Vous avez raison sur un point : l’accusation de « génocide » portée contre Israël relève d’un abus de langage, et la rhétorique militante qui la répète mécaniquement est dangereuse. Bernard-Henri Lévy l’a très bien noté : l’ineptie, fût-elle répétée mille fois, ne devient jamais vérité. Mais attention : un mensonge répété mille fois, même s’il ne devient pas vérité, finit toujours par convaincre. Et c’est là le piège dans lequel nous ne devons pas tomber, ni par excès de crédulité, ni par excès de déni.
Delphine Horvilleur, Sophie Bismuth et d’autres, en reprenant à leur manière les mots de Grossman, ne sont pas des « idiotes utiles » ni des « impies ». Elles expriment une autre facette du judaïsme : celle qui regarde l’universel sans renoncer au particulier, celle qui ne croit pas trahir Israël en disant aussi la souffrance de l’autre. Est-ce naïf ? Peut-être. Est-ce dangereux ? Cela peut l’être, si les mots sont mal reçus. Mais c’est aussi une fidélité profonde à l’esprit du judaïsme : celui de la discussion, de la tension, du désaccord.
Vous citez Finkielkraut qui reprochait à Horvilleur de « judaïser le procès du juif charnel ». Mais que faisait Spinoza, déjà excommunié de sa communauté au XVIIe siècle ? N’a-t-il pas, lui aussi, inventé une philosophie juive qui dépassait la synagogue, qui se tournait vers le monde, et qui pourtant puisait encore sa lumière dans l’histoire et la langue de son peuple ? À bien y regarder, le judaïsme moderne n’est-il pas largement cela aujourd’hui : mémoire, culture, héritage, transmission — davantage que stricte observance ?

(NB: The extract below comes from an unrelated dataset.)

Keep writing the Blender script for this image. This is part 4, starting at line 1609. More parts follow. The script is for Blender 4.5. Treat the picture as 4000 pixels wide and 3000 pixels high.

Je comprends votre attachement à la Loi du Sinaï comme fondement. Mais réduire le judaïsme à la seule Loi, en disqualifiant toute démarche intellectuelle ou philosophique qui chercherait à le réinventer, n’est-ce pas oublier la pluralité constitutive du judaïsme lui-même ? La Mishnah, le Talmud, les grandes controverses rabbiniques ne sont-elles pas le témoignage d’une tradition qui vit du débat et de la contradiction, pas d’un dogme unique ?
Enfin, je me permets de nuancer un autre point : qualifier toute critique intellectuelle d’Israël comme une « dissociation morale » est trop simplificateur. Pour certains, c’est au contraire une manière de sauver Israël de lui-même, de préserver son visage éthique, de lui éviter d’être enfermé dans l’image d’un État uniquement défini par sa force militaire. Faut-il forcément y voir une haine de soi, ou ne peut-on pas y lire une exigence d’amour exigeant, une volonté de rendre à Israël sa lumière universelle ?
Il y a, dans le judaïsme, une tension irréductible entre l’identité particulière et l’ouverture universelle. Vouloir abolir cette tension au nom d’une orthodoxie unique, c’est mutiler le judaïsme de ce qu’il a toujours été : une tradition vivante, contradictoire, inventive, parfois douloureuse, mais toujours en mouvement.